Now while this might be all beautifully consistent with twelve thousand million years of trust jurisprudence; it does IMHO rather take the taxpayer for a mug. Remember the donations tax credit. Remember how for every three dollars you give a charity the government gives you one dollar back? 

Now that donation could be considered capital by the charity. So no need for it to go anywhere except infrastructure  – or an investment base on which income will also be taxfree – for the charity.  And imagine if that were a charity you set up and controlled yourself? Knighthoods anyone?

Or alternatively maybe tax preferences – donations tax credit and all – are given to charities not so they can create beautiful balance sheets in perpetuity; but maybe it is to support them doing good things for the community? And yes I know it does include the advancement of religion – thank you Brian Tamaki. But maybe?

Now of course in New Zealand our word is benefit rather than applied. But not really much comfort as benefit is arguably looser than applied. So tax free income of charity businesses can continue to roll up and support the charity business’ balance sheet just so long as it benefited the charity in some undefined form.

But applied does turn up somewhere. It turns up in the deregistration tax for charities. All through consultation and the legislative process the deal was that the tax would apply unless the net assets were distributed to another registered charity.

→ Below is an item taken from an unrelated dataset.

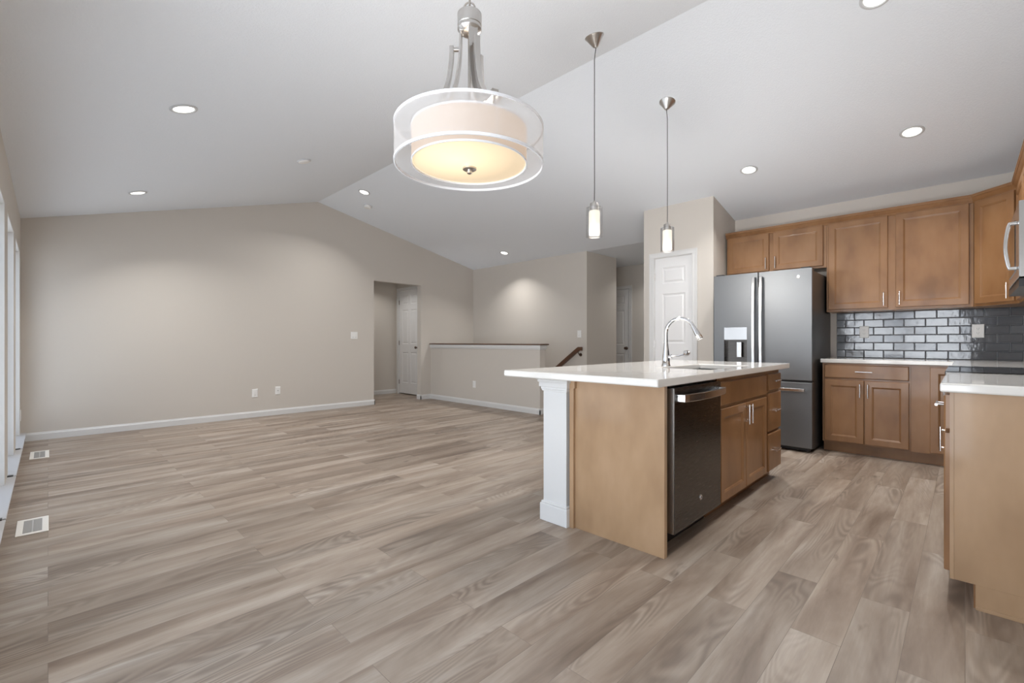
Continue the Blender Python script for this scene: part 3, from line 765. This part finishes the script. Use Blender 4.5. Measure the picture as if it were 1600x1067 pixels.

Except at the last minute as a drafting matterdistributed became distributed or applied. While this may not have much effect in practice; it does mean that charitable companies who were previously registered with the Charities Commission and then deregister won’t have to pay the tax and won’t have to distribute their assets. Because their assets are by definition already applied for the benefit of the head charity.  Awesome thanks Bargwanna. Still tax exempt under section CW 43 and no more nasty public disclosure with Charities Services.

To be fair though – more an issue of the underlying mess that is our tax and charites law than the addition of the word applied. 

Now the last two governments have got close to the whole charities and businesses thing and then run away. No actual sign it is even on the radar with this one. 

Maybe once they’ve fixed the housing crisis?